The Relationship Between Speed and Torque

It's crucial to understand that torque and speed have an inverse relationship for a given power input. This is a fundamental principle of motor physics. As the load on the servo (the torque required) increases, its speed will decrease. Datasheet values for speed are usually given at no load or a minimal load. If your mechanism requires high torque, expect the actual operating speed to be slower than the datasheet's "no-load" speed.

The Inseparable Link: Torque-Speed Curves

The most powerful tool for understanding a motor's performance is its Torque-Speed Curve. This graph plots the motor's speed against the output torque.

• Stall Torque: This is the point on the graph where the speed is zero. It represents the maximum torque the servo can exert before it stalls (stops moving). This is the "torque" value prominently advertised.
• No-Load Speed: This is the point on the graph where the torque is zero. It represents the fastest possible speed the servo can achieve when there is no load attached.

The curve typically slopes downward from the No-Load Speed to the Stall Torque. While micro servo datasheets don't always provide this full curve, understanding its existence helps you appreciate the trade-off: you can't have maximum speed and maximum torque at the same instant.

Calculating Power

Mechanical power (P) is the product of torque and rotational speed (ω).

P = τ × ω

Where: * P is power in Watts (W). * τ is torque in Newton-meters (N·m). * ω is angular velocity in radians per second (rad/s).

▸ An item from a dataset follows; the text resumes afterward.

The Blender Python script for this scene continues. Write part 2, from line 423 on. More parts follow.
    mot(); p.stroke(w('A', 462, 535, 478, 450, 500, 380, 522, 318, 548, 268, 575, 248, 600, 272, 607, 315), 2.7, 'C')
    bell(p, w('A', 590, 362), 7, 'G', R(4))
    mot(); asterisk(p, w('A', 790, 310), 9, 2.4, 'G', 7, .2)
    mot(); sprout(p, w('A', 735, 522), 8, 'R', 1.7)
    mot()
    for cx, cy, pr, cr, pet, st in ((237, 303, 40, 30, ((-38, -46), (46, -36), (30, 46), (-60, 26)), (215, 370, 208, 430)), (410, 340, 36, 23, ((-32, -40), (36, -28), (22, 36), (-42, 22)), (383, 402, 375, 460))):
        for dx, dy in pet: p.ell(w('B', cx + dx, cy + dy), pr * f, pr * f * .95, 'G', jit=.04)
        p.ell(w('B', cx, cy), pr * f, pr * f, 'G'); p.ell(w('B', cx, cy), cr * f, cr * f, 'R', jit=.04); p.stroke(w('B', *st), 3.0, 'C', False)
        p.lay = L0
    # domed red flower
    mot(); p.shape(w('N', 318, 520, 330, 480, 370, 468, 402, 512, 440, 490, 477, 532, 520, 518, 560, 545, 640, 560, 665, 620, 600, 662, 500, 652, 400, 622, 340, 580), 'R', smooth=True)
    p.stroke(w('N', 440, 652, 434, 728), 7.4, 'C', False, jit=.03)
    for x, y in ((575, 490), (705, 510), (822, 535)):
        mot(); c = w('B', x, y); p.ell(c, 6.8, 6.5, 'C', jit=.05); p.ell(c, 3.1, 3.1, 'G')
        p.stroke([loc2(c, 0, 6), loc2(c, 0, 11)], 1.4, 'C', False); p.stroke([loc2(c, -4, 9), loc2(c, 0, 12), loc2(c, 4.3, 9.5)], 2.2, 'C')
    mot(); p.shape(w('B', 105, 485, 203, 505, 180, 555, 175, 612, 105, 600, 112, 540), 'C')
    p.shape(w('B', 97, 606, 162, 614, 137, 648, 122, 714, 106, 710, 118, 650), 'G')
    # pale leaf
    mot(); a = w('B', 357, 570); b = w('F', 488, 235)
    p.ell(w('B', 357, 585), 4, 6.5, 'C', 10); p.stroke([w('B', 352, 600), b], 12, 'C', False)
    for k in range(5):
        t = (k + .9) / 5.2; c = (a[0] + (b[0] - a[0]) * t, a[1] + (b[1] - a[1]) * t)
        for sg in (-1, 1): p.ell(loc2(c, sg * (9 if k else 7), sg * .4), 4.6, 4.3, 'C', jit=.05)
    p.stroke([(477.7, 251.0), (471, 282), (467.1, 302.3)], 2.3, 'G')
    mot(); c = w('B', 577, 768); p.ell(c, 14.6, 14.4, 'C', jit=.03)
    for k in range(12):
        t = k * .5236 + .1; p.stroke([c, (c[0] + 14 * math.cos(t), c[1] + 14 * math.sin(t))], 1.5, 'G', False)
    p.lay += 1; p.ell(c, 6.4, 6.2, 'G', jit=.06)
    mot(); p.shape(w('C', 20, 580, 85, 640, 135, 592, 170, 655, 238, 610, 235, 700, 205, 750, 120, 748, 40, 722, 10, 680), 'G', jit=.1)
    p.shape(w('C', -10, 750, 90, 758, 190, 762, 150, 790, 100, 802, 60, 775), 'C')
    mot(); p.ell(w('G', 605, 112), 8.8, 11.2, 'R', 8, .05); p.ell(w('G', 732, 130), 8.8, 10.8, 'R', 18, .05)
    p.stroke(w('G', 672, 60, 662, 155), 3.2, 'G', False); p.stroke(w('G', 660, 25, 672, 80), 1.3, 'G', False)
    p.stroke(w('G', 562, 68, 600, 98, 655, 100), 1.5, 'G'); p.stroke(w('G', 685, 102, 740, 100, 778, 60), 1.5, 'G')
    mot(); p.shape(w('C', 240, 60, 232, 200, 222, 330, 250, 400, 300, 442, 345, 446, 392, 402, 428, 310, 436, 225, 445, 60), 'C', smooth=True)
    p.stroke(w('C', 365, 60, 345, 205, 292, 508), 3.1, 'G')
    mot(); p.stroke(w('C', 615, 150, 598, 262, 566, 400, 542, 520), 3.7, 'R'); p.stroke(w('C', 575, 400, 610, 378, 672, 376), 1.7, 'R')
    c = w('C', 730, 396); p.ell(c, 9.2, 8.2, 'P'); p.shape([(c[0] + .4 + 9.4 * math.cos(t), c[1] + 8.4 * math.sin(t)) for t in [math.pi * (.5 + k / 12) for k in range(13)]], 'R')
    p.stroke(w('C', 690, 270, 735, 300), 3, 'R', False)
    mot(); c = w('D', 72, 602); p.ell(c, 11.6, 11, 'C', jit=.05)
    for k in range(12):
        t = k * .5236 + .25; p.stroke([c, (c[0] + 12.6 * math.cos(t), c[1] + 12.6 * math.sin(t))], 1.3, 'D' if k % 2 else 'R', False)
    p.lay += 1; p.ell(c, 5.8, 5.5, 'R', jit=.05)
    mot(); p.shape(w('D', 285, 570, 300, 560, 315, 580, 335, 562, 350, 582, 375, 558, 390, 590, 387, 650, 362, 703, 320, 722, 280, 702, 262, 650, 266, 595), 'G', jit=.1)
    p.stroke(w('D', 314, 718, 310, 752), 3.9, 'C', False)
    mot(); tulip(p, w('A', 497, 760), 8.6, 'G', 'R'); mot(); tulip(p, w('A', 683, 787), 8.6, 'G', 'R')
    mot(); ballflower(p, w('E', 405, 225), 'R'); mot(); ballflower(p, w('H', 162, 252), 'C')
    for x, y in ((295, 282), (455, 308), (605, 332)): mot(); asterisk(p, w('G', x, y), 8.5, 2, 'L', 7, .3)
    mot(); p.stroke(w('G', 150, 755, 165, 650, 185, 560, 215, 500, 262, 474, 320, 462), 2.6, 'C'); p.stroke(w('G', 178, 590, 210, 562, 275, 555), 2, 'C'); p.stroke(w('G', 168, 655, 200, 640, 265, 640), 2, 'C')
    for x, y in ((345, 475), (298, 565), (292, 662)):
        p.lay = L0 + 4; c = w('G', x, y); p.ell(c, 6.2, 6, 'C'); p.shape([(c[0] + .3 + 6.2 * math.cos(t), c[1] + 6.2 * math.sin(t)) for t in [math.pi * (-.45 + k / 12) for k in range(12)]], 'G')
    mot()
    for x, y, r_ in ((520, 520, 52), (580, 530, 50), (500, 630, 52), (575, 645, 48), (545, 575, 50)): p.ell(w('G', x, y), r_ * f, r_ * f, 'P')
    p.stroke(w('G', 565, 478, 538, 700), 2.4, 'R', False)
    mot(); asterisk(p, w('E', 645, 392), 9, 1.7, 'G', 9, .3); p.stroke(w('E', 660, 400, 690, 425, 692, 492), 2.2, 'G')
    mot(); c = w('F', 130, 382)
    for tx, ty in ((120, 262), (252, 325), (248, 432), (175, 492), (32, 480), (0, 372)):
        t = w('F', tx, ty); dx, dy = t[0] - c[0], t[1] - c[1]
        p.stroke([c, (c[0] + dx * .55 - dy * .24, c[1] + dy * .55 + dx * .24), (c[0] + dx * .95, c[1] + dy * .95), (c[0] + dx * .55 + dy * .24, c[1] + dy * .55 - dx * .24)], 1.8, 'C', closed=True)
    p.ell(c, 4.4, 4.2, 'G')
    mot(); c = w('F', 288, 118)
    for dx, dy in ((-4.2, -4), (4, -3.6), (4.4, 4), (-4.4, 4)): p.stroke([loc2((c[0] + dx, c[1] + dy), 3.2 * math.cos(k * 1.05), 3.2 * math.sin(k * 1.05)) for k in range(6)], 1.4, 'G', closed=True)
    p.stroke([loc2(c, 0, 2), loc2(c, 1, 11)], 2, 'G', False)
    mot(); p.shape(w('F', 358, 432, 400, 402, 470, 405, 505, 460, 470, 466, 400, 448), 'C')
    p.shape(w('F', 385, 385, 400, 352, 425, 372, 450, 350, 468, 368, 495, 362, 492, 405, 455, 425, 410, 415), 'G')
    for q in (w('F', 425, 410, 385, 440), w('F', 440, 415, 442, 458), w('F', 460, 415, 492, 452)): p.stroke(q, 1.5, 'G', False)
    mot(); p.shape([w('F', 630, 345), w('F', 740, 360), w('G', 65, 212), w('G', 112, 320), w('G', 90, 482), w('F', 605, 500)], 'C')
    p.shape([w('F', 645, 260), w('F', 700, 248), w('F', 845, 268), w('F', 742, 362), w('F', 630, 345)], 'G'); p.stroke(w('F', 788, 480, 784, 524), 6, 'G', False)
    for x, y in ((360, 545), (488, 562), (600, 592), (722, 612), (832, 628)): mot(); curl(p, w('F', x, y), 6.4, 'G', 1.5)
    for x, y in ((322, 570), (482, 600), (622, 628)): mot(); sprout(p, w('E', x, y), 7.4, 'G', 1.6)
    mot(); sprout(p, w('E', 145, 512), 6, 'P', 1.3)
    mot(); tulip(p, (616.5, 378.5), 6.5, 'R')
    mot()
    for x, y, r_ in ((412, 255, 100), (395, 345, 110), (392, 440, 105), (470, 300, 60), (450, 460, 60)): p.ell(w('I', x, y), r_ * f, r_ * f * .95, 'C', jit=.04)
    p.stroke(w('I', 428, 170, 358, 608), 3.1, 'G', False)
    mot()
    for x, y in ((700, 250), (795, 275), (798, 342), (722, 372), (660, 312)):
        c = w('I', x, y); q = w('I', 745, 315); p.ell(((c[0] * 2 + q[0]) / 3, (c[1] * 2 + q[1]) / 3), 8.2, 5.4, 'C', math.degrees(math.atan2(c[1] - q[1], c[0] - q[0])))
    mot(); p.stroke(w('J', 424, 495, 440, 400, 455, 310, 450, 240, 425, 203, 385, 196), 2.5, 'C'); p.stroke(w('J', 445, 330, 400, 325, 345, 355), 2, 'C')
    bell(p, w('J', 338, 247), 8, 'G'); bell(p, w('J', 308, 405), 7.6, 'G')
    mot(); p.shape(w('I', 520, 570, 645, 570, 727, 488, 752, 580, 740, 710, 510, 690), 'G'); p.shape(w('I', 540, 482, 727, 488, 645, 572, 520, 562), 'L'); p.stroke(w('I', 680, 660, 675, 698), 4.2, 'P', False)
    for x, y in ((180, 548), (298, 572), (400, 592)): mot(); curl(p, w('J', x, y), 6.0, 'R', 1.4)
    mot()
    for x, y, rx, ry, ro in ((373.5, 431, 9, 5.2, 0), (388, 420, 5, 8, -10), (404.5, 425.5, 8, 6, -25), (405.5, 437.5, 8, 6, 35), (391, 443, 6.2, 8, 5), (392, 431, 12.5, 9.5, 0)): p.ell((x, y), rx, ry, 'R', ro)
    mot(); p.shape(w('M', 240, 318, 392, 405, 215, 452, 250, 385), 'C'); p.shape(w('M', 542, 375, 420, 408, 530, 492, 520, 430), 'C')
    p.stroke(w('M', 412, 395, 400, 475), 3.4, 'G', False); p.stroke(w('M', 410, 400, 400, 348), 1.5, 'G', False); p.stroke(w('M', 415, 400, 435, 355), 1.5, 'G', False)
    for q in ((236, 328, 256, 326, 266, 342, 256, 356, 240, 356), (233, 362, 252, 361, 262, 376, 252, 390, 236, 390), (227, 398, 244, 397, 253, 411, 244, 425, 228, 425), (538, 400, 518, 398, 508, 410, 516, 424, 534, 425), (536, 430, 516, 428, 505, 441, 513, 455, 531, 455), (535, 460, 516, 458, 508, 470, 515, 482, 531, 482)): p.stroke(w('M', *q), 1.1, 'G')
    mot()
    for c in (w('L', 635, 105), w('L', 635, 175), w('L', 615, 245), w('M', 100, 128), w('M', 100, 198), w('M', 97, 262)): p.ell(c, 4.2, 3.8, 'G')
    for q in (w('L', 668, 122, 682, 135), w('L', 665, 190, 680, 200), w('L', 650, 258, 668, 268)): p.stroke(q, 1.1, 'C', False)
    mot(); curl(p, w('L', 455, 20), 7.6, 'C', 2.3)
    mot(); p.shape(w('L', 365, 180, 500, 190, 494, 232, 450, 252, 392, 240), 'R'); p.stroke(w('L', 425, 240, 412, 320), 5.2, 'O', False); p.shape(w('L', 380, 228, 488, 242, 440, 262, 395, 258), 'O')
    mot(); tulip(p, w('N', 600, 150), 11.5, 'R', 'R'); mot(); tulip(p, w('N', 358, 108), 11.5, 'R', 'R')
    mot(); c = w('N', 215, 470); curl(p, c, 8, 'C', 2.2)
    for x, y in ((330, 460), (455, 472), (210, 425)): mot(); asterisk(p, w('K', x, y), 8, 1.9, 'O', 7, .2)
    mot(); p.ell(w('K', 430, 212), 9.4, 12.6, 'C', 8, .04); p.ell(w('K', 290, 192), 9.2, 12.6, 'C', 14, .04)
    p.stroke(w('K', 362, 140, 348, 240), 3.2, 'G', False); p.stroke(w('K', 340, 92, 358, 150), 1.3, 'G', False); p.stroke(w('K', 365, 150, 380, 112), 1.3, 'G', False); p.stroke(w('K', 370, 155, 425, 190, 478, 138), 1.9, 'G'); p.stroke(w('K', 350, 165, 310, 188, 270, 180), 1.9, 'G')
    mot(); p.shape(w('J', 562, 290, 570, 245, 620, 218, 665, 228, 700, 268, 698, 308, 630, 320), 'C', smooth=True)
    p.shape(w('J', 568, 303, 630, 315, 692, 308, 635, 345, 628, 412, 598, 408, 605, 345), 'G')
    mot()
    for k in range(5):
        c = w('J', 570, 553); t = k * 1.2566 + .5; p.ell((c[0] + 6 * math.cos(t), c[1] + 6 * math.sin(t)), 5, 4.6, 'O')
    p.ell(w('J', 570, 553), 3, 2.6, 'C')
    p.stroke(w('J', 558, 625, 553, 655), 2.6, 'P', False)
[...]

This formula shows that for a given power output (limited by the motor's electrical design), if torque increases, speed must decrease, and vice-versa.

A Step-by-Step Guide to Sizing a Micro Servo

Let's walk through a more complex, real-world scenario: selecting a servo for an RC airplane's elevator control surface.

Step 1: Define the Load and Mechanism

The elevator is a control surface that pivots on a hinge. The servo will be connected via a pushrod. The force required to move the elevator is primarily aerodynamic.

• Control Surface Area: 50 cm²
• Air Pressure at Speed: Assume a simplified equivalent force of 0.5 kg distributed across the surface.
• Pushrod Attachment Point: The pushrod is attached 2 cm from the control surface's hinge point.

Step 2: Calculate the Required Torque

The torque required at the control surface hinge is: * τ_surface = F × r = 0.5 kg × 2 cm = 1.0 kg-cm

This is the torque needed at the elevator itself. Since the servo is connected directly via a pushrod, this is also the torque the servo shaft must provide.

Step 3: Apply the Safety Factor

This is an aerodynamic load, which can be dynamic and change rapidly. A higher safety factor is prudent. Let's use a factor of 2. * τrequiredwith_SF = 1.0 kg-cm × 2 = 2.0 kg-cm

Step 4: Determine the Required Speed

For a responsive RC plane, we want the elevator to move quickly. A target of 0.1 seconds for a 60-degree travel is desired. * Speed_required = 0.10 sec/60°

Step 5: Select the Servo

You would now search for a micro servo that meets or exceeds both specifications: * Torque: > 2.0 kg-cm * Speed: < 0.10 sec/60°

A servo like the popular Emax ES08MA II (approx. 2.5 kg-cm @ 0.12 sec/60°) would be a very close and likely suitable candidate, though you might opt for a slightly more powerful one if available.

Beyond the Basics: Factors Influencing Real-World Performance

Calculations provide a foundation, but real-world performance can be affected by several other factors.

Voltage: The Performance Lever

Micro servo specifications for torque and speed are almost always given at a specific voltage, commonly 4.8V or 6.0V. * Higher Voltage = Higher Torque & Speed: Running a servo rated for 6V at 6V instead of 4.8V will result in a significant performance boost. * Check Ratings! Exceeding the maximum voltage (e.g., running a 6V servo on a 7.4V LiPo battery) will likely destroy it.

Gearing: Plastic vs. Metal

The gearbox is where the trade-off between speed and torque happens. * Plastic Gears: Lighter, quieter, and cheaper. They are prone to stripping under shock loads or stall conditions. * Metal Gears (e.g., Titanium, Aluminum): Much more durable and capable of handling higher loads and shocks. They are heavier, more expensive, and can be noisier. For any application where the servo might be stressed (like a rover driving over rough terrain or a robot arm that might collide with an object), metal-geared servos are worth the investment.

Efficiency and Thermal Management

A servo working close to its stall torque will draw a lot of current and generate significant heat. Prolonged operation under such conditions can demagnetize the motor or damage the control board. Always provide a margin of safety to ensure efficient, cool, and long-lasting operation.

Tools and Practical Measurement Tips

Using a Servo Tester

A dedicated servo tester is an invaluable tool. It allows you to manipulate a servo without a microcontroller, helping you physically test its range of motion, center point, and observe its behavior under load.

Measuring Current Draw

Connecting a multimeter in series with the servo's power supply lets you measure current draw. * No-Load Current: The current when the servo is moving freely. * Stall Current: The current when the servo is prevented from moving (e.g., by holding the horn). This can be surprisingly high and is a critical parameter for sizing your power supply and battery. A stalled servo can drain a battery very quickly and burn itself out if power isn't cut.